Guðmundsson (Heartstone) quickly establishes his world, capturing the isolation of the rural community with a few well-chosen details. The boys don’t come from much, and they suffer abuse. Thus it quickly becomes obvious that Arnar’s sexual longing is really born of a need for general affection, a fact that Guðmundsson manages to convey with a disarming tenderness, even as he undercuts it with basic human cruelty.

Tord and Tord (2010; Sweden; 11 minutes): A fox returns home to find a mirror image of his apartment where a rabbit who shares the same name (hence, Tord and Tord has taken up residence. Created via stop-motion animation evocative of Wes Anderson, this little film is an askew fairy tale from Niki Lindroth von Bahr. It doesn’t add up to much, but the look of it is charming and the length just right for those looking for a quick amusement.

Five Miles Out (2009; England; 18 minutes): Director Andrew Haigh (45 Years [review]) creates a mysterious puzzler. Sent on a trip with relatives to escape troubles at home, Cass (Dakota Blue Richards, The Golden Compass) meets a prickly young boy (Thomas Malone) on his way to a secret cave accessible only by swimming through an underground tunnel. Fearful for the boy’s life, she initially dissuades him from going, and then sits guard the next day when he finally does.

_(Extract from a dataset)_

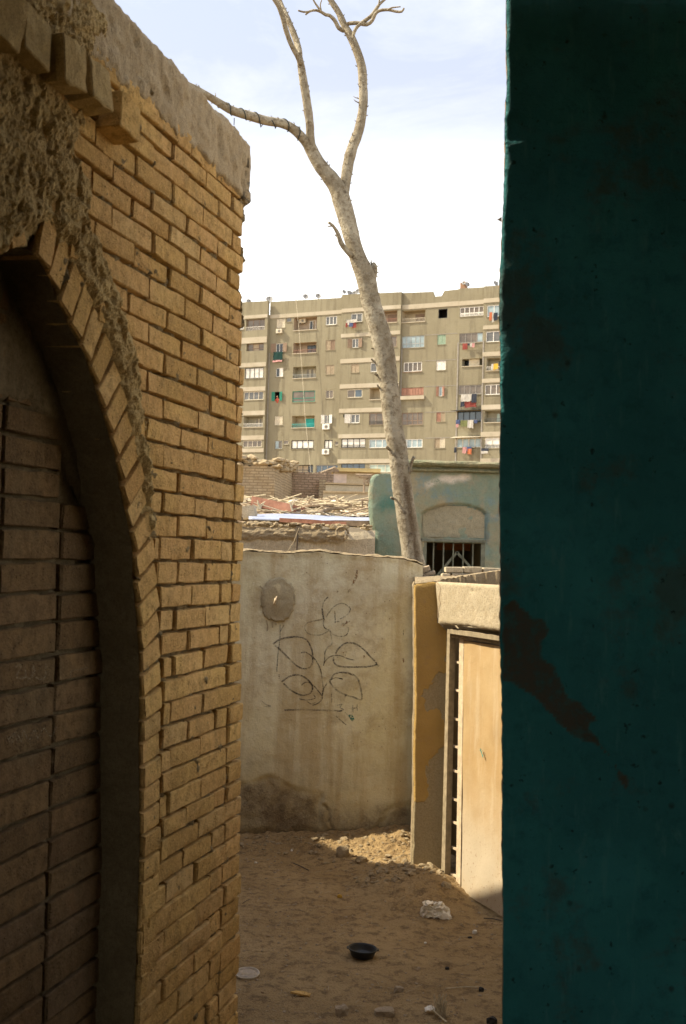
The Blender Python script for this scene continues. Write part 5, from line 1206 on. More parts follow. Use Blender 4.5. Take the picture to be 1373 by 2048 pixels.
TC = [(840, 1420, 62), (836, 1250, 52), (832, 1160, 47), (826, 1117, 43), (815, 1044, 39.5), (806, 981, 39.5), (798, 918, 38), (787.6, 855, 38), (782, 802, 39), (778.5, 771, 40), (772, 728, 41), (765, 684, 41), (753, 640, 40), (741, 597, 38), (731, 553, 39), (718, 520, 35), (707, 487, 33), (696, 444, 34), (684, 405, 36), (676, 380, 34), (664, 360, 31), (639, 328, 27), (621, 295, 26), (612, 272, 24)]
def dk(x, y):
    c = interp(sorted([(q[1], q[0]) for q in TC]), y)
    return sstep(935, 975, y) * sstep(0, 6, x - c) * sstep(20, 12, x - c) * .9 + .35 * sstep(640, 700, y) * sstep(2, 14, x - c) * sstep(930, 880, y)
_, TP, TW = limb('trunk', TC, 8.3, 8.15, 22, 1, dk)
limbs = [('limb', [(622, 300, 18), (606, 277, 19), (585, 257, 18), (564, 247, 18), (531, 241, 18), (498, 231, 18), (465, 221, 17), (433, 202, 15), (410, 188, 14), (380, 172, 13), (350, 165, 12)], 8.15, 7.6),
         ('limb', [(628, 310, 18), (623, 290, 19), (621, 272, 18), (619.6, 246, 18), (613, 197, 17), (606.5, 157, 16.5), (601.6, 125, 14), (597, 105, 12)], 8.15, 8.0),
         ('limb', [(602, 128, 11), (596, 113, 11), (587, 97, 10.5), (578.6, 78.7, 10), (571, 55, 10), (565.5, 32.8, 10), (557, 10, 10), (541, -12, 8)], 8.0, 7.8),
         ('limb', [(600, 122, 12), (599, 105, 13), (595, 88, 12.5), (587, 65.6, 12.5), (574, 33, 10.5), (564, 10, 8), (556, -12, 7)], 8.02, 8.2),
         ('limb', [(686, 405, 22), (689, 380, 22), (692, 358, 22), (697, 328, 23), (706, 295, 22), (718, 262, 20), (724.5, 229, 18.5), (727, 197, 18.5), (726, 164, 18), (723, 131, 18), (713, 98, 17), (701.5, 72, 16), (688.4, 49, 14), (678, 26, 12.5), (664, 4, 12), (650, -20, 11)], 8.2, 8.3),
         ('branch', [(706, 80, 5), (709, 64, 7), (716, 52, 7.5), (731, 41, 8), (744, 31, 8), (752, 20, 7.5), (760, 8, 6), (776, -6, 5)], 8.25, 8.2),
         ('branch', [(690, 52, 7), (697, 47.5, 8), (714.6, 46, 8), (734, 49, 8), (745, 41, 7.5), (751, 28, 7), (760, 21, 6.5), (777, 19.5, 6), (793, 23, 5.5), (804, 23, 5), (808.5, 16, 3.5)], 8.28, 8.1),
         ('branch', [(776, 20, 3.5), (784, 15.5, 3.5), (801.5, 13.5, 2.5)], 8.1, 8.05),
         ('branch', [(688, 62, 8), (678, 56, 8.5), (670, 41, 8), (660, 31, 7.5), (652, 29.5, 7), (643, 24, 6), (632, 20.5, 5.5), (620, 22.5, 5), (612, 29, 3.5)], 8.28, 8.1),
         ('branch', [(620, 23, 3.5), (608, 24, 4), (597, 21, 3.5)], 8.1, 8.05), ('branch', [(645, 26, 4.5), (640, 19, 4.5), (632, 8, 4), (625, -4, 3)], 8.15, 8.1), ('branch', [(643, 20, 2.5), (641, 10, 2.5), (644, 0, 2)], 8.15, 8.1),
         ('branch', [(757, 14, 4), (759, 4, 3.5), (760, -8, 3)], 8.2, 8.2),
         ('branch', [(703, 512, 10), (694, 502, 10), (683, 487, 10), (676.5, 468, 8), (671, 458, 6.5), (665, 450, 5.5), (658, 445, 5)], 8.15, 8.0), ('branch', [(679, 477, 4), (673, 471, 3.5), (670, 470, 2)], 8.05, 8.0), ('branch', [(664, 452, 3), (658, 452.5, 2.5), (655, 452, 1.5)], 8.02, 8.0),
         ('stump', [(739, 588, 12), (743, 570, 15), (746, 552, 17), (748, 538, 16), (748, 529, 11), (747, 526, 5)], 8.12, 8.08), ('branch', [(744, 530, 3), (743, 525, 3), (742.5, 520, 2)], 8.1, 8.08),
         ('stump', [(806, 955, 5), (818, 946, 5), (822.8, 930, 6), (825, 921, 6.5), (829, 914, 7.5)], 8.1, 8.0), ('branch', [(817, 950, 3), (824, 943, 2.5), (828, 938, 2)], 8.12, 8.1),
         ('stump', [(803, 1001, 5), (793, 999, 5), (787, 997, 6), (782.5, 995, 5)], 8.12, 8.05), ('stump', [(792, 905, 5), (783, 901, 5), (777, 897, 6), (774, 893, 5)], 8.15, 8.05), ('stump', [(770, 757, 6), (758, 752, 6), (753, 749, 5.5), (749, 746.5, 3.5)], 8.15, 8.1), ('stump', [(772, 784, 4), (762, 778, 4), (757, 773, 4), (755, 769, 2.5)], 8.15, 8.1),
         ('stump', [(764, 734, 5), (755, 728, 5), (746, 721, 4), (743, 717, 2.5)], 8.15, 8.1), ('branch', [(762, 702, 4), (752, 698, 3), (746, 697, 3), (743, 696, 2)], 8.15, 8.1)]
PTS = [(TP, TW)]
for k, (nm, pts, ya, yb) in enumerate(limbs):
    ya, yb = (8.24, 8.2) if (nm == 'stump' or (nm == 'branch' and pts[0][1] > 440 and pts[0][2] < 5)) else (ya, yb)
    o, P, W = limb(nm, pts, ya, yb, 12 if pts[0][2] > 8 else 8, k + 3); PTS.append((P, W)) if max(W) > .02 else None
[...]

The tension during that wait is excruciating, especially if you can imagine the darkness that must await the youngster once he is below the surface. Haigh is all about holding back here, letting Richards only hint at her emotions. Just like we don’t know what is down in the hole, we can sometimes only guess what the girl must be experiencing.

Also available on the Weekend Blu-ray [review]. Likewise for Haigh’s 2005 six-minute short Cahuenga Blvd, a sketch in verité that doesn’t have nearly the emotion or intrigue of the auteur’s later work.